_WORK TO COMPLETE:_
Please pull out every line that includes the string "scene".

──────────

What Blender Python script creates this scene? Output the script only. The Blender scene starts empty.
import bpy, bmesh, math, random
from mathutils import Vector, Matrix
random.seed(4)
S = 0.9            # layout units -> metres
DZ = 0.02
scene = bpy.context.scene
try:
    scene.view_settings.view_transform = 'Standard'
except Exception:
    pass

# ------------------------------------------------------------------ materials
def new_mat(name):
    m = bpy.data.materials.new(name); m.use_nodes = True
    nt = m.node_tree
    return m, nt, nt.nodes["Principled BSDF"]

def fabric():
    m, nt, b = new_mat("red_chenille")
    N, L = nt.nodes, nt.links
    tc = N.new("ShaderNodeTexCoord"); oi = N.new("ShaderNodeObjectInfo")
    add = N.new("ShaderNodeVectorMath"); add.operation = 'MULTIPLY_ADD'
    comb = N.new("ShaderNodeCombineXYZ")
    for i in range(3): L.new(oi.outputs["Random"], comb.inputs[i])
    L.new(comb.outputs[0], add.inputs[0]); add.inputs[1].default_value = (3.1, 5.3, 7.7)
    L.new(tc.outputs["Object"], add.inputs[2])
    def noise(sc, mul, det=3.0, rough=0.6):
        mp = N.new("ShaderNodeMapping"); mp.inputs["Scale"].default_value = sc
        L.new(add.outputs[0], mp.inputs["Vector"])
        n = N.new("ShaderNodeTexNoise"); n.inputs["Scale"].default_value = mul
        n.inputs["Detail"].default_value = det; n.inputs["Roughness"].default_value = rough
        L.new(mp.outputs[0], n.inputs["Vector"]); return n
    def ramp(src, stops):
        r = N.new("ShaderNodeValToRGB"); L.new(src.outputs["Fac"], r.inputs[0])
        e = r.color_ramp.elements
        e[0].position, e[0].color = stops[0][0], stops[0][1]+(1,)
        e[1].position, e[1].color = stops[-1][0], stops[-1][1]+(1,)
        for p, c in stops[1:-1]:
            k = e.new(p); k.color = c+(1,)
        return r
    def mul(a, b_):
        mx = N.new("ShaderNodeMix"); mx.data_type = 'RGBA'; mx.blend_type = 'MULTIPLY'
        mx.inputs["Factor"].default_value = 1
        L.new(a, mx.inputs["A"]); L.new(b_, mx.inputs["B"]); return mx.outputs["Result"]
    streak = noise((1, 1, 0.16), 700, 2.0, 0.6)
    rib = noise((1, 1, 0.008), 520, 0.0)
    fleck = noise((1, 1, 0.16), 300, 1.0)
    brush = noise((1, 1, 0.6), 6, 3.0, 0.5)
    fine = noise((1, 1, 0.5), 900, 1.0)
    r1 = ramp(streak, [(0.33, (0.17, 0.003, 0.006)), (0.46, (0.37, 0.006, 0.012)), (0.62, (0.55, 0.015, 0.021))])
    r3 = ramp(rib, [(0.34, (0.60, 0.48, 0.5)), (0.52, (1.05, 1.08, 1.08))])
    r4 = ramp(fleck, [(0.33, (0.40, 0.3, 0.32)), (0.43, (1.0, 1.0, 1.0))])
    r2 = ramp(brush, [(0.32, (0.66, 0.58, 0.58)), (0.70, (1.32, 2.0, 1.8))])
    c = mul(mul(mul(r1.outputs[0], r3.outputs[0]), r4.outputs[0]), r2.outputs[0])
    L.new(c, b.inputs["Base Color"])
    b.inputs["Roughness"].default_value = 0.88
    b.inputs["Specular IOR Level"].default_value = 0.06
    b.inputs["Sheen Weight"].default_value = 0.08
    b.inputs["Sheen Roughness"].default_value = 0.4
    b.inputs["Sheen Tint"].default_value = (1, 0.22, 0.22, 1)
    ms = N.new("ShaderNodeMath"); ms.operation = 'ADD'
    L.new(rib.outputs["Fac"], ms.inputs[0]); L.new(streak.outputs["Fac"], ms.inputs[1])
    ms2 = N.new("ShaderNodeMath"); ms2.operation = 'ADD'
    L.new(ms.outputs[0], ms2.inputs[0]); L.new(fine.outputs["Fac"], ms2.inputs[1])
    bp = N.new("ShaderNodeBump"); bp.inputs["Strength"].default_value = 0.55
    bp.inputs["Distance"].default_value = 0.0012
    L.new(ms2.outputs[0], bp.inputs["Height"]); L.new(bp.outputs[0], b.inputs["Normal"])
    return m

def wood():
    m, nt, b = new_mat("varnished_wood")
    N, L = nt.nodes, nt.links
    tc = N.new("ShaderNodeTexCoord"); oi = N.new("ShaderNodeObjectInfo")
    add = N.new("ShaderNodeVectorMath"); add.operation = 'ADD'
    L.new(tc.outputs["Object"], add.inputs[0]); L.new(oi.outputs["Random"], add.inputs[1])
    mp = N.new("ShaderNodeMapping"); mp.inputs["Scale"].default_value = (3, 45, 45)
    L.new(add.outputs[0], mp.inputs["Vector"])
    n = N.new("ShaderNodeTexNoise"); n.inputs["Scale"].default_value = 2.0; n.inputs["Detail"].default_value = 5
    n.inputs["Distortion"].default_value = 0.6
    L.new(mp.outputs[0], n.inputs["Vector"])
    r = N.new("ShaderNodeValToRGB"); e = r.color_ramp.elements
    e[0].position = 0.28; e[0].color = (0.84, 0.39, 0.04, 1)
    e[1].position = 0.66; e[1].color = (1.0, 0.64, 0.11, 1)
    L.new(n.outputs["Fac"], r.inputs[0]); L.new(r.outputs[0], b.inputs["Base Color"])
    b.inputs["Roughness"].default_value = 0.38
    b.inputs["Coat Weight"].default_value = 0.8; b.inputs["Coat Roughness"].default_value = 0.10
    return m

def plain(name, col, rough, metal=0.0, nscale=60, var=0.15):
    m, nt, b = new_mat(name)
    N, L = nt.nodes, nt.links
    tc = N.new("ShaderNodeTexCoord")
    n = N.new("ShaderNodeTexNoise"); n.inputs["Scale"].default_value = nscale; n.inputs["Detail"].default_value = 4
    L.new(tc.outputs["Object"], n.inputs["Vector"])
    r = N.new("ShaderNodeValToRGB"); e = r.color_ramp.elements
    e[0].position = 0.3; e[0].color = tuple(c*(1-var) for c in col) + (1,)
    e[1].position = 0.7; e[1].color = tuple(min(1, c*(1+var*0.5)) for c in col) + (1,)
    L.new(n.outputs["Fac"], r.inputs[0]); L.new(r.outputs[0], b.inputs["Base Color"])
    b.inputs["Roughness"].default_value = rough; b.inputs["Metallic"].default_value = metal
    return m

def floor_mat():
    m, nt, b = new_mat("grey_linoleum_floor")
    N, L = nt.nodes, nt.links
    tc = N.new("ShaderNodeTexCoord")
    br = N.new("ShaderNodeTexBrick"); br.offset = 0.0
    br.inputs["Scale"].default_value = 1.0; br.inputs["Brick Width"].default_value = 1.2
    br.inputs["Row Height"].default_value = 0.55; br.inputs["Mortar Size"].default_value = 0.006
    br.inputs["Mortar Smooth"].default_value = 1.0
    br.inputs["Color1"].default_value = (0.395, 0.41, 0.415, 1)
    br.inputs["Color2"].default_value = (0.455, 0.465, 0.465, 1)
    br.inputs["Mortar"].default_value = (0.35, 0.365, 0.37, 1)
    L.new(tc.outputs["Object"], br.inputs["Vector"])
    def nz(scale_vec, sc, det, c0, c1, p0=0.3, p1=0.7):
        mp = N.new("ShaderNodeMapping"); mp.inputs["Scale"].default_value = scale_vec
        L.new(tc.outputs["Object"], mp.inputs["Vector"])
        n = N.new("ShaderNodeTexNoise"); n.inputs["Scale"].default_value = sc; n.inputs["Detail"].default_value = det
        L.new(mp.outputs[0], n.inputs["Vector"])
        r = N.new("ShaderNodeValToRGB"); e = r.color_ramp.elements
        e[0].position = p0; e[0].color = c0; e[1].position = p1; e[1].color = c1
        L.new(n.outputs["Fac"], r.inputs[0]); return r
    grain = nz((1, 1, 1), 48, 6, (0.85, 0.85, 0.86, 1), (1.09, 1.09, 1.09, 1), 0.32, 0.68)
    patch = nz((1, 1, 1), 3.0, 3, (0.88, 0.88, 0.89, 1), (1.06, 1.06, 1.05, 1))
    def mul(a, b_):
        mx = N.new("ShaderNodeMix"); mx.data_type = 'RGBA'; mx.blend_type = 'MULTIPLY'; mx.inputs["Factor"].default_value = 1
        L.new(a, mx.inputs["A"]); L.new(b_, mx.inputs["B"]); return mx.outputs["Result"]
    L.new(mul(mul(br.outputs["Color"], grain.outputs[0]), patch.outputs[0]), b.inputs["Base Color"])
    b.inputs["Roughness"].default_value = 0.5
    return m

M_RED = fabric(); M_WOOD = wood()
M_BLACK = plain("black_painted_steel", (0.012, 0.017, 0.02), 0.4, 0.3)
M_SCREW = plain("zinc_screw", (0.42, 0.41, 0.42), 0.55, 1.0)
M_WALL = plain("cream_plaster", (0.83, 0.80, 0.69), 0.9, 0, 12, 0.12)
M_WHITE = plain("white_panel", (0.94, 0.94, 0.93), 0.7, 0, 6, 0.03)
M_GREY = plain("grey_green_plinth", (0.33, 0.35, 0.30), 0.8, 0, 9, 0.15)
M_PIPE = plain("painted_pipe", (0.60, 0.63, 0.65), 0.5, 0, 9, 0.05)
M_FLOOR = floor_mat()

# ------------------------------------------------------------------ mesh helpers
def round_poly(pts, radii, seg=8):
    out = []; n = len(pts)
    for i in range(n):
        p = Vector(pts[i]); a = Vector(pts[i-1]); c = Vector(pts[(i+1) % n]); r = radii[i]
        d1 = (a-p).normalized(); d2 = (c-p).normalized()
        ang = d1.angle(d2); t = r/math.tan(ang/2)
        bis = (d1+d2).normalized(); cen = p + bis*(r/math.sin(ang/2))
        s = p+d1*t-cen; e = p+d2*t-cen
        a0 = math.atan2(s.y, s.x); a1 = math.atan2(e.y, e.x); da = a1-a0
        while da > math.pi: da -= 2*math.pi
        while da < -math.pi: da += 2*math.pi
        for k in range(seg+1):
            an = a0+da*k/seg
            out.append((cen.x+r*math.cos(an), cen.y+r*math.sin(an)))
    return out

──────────

_RESULT FOR THIS TASK:_
What Blender Python script creates this scene? Output the script only. The Blender scene starts empty.
scene = bpy.context.scene
    scene.view_settings.view_transform = 'Standard'